Plus spécifiquement, ce sont les accords régionaux de commerce (ACR) qui permettent aujourd’hui la progression du libre-échange, comme le GATT et l’OMC l’avaient permis autrefois : en juin 2016, chaque pays membre de l’OMC est concerné par un ACR, et cette création de trafic permet une véritable libéralisation des échanges commerciaux. Les ACR restent sous le contrôle de l’OMC, et sont des accords bilatéraux ou plurilatéraux. Leur développement s’explique notamment par le fait que les accords multilatéraux s’avèrent être un véritable casse-tête pour tous les pays car il est difficile de mettre 164 pays d’accord sur des normes environnementales ou sur l’investissement, comme on a pu le constater lors du cycle de Doha.

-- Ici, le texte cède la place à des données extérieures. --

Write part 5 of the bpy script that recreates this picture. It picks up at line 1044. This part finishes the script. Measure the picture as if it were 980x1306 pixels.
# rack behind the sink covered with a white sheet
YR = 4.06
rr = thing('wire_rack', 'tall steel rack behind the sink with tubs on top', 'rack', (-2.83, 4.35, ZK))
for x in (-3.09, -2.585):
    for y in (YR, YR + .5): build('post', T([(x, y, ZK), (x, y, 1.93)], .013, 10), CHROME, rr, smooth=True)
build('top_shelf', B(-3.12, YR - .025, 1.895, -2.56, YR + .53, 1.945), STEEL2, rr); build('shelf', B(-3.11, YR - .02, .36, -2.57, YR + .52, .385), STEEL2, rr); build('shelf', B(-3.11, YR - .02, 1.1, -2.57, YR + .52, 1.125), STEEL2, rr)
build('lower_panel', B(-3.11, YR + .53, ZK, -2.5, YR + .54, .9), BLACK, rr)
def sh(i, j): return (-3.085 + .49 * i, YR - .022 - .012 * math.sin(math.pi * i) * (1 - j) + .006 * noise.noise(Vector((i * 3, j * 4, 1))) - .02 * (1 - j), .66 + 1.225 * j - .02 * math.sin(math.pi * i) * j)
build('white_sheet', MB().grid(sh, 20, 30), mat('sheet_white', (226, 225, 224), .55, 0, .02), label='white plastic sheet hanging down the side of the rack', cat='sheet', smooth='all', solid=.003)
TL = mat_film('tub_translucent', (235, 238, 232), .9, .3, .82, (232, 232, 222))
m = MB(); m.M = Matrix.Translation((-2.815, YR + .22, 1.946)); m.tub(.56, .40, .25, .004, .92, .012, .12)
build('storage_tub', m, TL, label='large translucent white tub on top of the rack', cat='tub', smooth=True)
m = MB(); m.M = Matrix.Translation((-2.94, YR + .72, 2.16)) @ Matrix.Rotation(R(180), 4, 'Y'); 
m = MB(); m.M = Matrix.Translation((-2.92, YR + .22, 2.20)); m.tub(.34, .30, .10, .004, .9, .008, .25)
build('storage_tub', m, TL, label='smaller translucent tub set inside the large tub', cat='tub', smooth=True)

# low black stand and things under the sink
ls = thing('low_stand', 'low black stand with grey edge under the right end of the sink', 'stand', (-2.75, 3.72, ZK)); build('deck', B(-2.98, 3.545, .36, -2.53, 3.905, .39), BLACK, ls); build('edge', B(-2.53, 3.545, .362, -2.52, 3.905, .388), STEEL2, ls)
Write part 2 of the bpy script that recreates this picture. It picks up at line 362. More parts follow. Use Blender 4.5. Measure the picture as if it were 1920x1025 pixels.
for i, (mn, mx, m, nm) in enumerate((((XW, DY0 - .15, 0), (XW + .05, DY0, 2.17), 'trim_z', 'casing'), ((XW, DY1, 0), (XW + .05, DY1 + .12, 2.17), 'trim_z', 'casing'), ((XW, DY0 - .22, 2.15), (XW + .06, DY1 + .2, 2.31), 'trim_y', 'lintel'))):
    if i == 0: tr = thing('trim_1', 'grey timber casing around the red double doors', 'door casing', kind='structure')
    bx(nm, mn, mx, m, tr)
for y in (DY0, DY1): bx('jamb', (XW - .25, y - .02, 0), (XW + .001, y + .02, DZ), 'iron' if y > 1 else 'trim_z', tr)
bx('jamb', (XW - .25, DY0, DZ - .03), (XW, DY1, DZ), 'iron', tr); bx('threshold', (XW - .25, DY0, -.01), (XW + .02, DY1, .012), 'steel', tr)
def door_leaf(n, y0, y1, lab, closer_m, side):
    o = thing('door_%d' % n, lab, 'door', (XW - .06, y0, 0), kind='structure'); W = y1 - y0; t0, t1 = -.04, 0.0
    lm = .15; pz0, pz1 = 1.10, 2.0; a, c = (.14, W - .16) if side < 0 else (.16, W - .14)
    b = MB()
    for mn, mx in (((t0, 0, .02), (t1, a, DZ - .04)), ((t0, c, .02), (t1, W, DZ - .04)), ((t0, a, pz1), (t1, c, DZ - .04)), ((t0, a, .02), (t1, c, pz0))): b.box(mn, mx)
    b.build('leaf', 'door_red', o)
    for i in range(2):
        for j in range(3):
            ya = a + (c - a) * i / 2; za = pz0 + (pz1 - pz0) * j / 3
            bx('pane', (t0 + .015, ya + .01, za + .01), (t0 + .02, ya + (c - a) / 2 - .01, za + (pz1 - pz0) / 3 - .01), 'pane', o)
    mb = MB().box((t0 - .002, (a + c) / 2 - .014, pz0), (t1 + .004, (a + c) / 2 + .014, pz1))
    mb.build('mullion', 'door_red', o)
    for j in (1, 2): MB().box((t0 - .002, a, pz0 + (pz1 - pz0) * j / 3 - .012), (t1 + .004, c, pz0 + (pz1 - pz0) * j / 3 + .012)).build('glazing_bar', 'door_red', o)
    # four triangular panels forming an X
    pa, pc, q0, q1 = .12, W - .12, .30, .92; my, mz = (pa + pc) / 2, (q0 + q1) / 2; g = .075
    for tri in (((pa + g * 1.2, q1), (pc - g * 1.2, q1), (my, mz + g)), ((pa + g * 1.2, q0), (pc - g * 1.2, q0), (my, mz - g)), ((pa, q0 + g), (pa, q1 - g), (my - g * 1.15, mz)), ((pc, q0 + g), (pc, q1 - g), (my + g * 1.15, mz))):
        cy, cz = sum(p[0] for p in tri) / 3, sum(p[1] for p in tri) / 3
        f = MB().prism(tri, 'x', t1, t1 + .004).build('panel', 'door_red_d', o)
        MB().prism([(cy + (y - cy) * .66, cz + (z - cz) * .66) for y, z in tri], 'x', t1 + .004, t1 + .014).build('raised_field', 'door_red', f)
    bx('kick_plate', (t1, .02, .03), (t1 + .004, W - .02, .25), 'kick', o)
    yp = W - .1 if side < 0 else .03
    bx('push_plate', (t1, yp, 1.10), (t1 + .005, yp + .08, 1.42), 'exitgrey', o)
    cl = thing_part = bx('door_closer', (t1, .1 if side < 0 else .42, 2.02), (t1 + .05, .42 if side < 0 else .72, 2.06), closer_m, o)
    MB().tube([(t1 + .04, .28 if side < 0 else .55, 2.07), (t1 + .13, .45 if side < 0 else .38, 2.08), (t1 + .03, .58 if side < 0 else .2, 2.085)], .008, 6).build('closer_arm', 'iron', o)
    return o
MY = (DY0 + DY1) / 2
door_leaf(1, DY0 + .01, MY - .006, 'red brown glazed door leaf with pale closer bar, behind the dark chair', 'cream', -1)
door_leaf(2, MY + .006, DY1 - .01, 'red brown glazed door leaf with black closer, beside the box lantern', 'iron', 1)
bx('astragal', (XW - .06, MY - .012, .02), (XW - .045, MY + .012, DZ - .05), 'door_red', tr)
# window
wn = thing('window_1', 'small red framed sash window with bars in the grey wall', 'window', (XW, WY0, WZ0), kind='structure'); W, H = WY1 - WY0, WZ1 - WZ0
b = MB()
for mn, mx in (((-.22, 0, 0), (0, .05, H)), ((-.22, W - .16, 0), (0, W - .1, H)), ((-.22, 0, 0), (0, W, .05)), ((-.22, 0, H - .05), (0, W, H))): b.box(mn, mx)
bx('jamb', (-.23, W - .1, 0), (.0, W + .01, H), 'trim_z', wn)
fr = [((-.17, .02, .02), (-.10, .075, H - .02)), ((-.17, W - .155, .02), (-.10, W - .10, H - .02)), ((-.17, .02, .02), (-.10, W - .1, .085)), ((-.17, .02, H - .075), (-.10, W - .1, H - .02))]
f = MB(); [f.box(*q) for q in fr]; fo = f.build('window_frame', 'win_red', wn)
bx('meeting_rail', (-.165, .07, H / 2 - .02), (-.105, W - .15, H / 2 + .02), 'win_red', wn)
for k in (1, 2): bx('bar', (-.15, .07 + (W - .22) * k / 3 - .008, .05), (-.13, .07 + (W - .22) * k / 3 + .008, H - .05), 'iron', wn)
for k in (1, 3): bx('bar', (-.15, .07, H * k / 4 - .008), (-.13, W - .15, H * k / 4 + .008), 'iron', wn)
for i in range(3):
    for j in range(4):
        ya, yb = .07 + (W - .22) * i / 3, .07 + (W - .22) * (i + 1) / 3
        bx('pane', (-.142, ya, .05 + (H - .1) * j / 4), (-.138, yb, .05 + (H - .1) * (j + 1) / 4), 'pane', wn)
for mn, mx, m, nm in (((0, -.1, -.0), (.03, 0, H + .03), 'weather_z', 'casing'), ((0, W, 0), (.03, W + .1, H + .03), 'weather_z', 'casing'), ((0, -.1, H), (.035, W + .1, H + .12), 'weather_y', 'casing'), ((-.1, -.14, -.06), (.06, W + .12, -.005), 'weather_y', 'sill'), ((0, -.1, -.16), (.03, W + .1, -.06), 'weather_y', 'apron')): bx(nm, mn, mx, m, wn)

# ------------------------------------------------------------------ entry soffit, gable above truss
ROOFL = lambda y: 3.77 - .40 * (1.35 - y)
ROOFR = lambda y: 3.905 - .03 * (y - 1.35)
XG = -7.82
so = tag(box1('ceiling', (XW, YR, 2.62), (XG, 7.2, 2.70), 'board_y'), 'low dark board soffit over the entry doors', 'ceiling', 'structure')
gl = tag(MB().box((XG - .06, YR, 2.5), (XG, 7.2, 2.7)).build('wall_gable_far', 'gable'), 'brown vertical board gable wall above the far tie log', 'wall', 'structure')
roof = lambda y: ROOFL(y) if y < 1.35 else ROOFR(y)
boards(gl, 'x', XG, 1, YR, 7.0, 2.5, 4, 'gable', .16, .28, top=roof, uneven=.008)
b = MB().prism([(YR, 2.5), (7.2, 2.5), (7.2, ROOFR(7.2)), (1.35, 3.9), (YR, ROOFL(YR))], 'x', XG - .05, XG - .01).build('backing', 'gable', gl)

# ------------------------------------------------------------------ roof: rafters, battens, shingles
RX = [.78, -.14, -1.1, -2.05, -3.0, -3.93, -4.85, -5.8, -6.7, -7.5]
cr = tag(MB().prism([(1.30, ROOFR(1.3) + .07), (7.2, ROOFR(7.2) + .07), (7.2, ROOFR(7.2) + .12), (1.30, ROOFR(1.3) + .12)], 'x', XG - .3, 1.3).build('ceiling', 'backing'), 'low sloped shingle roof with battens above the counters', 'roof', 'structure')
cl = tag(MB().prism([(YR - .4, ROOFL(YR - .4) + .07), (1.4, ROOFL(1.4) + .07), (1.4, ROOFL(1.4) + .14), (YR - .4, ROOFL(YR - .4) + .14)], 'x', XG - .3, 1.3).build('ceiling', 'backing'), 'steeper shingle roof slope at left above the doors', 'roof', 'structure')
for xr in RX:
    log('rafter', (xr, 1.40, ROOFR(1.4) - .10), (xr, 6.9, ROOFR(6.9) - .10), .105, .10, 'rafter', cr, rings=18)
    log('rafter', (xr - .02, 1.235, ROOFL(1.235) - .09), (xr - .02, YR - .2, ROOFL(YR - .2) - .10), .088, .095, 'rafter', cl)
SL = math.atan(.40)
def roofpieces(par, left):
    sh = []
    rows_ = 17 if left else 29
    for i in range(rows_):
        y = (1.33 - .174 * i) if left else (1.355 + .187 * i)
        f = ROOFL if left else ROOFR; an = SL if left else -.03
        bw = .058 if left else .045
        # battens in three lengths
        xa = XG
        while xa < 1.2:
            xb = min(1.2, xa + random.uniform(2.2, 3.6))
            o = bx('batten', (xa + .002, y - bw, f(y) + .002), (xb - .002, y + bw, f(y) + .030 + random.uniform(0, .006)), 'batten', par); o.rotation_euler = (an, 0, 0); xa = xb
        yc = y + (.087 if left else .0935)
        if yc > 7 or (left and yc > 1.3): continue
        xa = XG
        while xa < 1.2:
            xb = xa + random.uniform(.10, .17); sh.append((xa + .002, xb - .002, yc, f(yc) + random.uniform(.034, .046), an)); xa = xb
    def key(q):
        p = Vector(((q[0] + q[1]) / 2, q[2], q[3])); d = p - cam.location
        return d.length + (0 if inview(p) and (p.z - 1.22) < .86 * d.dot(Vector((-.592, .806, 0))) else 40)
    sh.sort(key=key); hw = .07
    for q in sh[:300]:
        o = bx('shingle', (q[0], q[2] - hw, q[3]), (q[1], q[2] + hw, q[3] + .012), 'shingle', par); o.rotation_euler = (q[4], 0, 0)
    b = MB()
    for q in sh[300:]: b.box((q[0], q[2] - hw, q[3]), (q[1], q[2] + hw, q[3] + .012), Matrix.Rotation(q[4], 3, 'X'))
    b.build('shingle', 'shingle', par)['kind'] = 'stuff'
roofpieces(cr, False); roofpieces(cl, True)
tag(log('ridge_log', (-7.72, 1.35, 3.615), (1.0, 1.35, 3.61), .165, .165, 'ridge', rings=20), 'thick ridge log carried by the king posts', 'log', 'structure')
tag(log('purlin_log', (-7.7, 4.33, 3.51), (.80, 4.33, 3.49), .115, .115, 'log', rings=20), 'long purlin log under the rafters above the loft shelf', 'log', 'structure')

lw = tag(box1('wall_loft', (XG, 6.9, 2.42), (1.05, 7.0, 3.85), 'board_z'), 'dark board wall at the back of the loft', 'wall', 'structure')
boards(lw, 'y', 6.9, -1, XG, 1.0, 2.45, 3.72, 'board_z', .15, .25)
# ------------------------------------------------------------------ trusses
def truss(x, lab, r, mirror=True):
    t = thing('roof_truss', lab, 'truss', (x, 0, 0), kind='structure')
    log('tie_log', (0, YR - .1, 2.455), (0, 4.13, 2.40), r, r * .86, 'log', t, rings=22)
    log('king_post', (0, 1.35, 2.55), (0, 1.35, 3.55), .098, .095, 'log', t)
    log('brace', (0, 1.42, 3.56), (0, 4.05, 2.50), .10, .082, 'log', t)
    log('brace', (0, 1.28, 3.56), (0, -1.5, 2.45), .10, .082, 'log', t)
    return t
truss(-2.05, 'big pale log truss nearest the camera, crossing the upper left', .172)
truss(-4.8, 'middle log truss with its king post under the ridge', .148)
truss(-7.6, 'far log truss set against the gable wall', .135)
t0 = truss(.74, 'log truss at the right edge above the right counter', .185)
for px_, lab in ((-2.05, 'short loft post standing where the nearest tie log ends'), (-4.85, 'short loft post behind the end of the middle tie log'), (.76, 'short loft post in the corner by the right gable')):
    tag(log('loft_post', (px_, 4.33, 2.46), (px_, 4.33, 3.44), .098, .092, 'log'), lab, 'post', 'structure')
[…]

De plus en plus, ces accord régionaux ne se limitent pas seulement à la région ; prenons le cas de la France : elle est aussi bien signataire d’accords régionaux de commerce avec la Belgique, le Luxembourg et l’Italie, qu’avec le Maroc, le Groenland ou le Mexique ! Ces accords appelés « régionaux », par effet domino, peuvent avoir pour conséquence la création d’une vaste union douanière : le libre-échange qui progresse à l’intérieur d’une zone n’empêche pas sa progression à l’échelle mondiale. C’est justement en cela que les ACR, plus que de simples compléments aux NCM, peuvent être, ou du moins devenir, des substituts à ces accords qui demandent à être votés à l’unanimité.
Conclusion
L’autorité mondiale qu’est l’OMC a su empêcher dans les faits le retour au protectionnisme malgré la crise de 2008. La Grande Dépression avait entraîné au XIXe siècle l’instauration du Tarif Méline en 1891 en France, et fait apparaître un protectionnisme de richesse aux Etats-Unis. Mais alors que suite à la Grande Crise de 1929, les gouvernements ont eu recours à des instruments protectionnistes qui n’ont fait qu’aggraver la crise jusqu’à sombrer dans la dépression, la crise des subprimes de 2008 n’a pas entraîné de replis protectionnistes, grâce justement à la présence d’institutions comme l’OMC.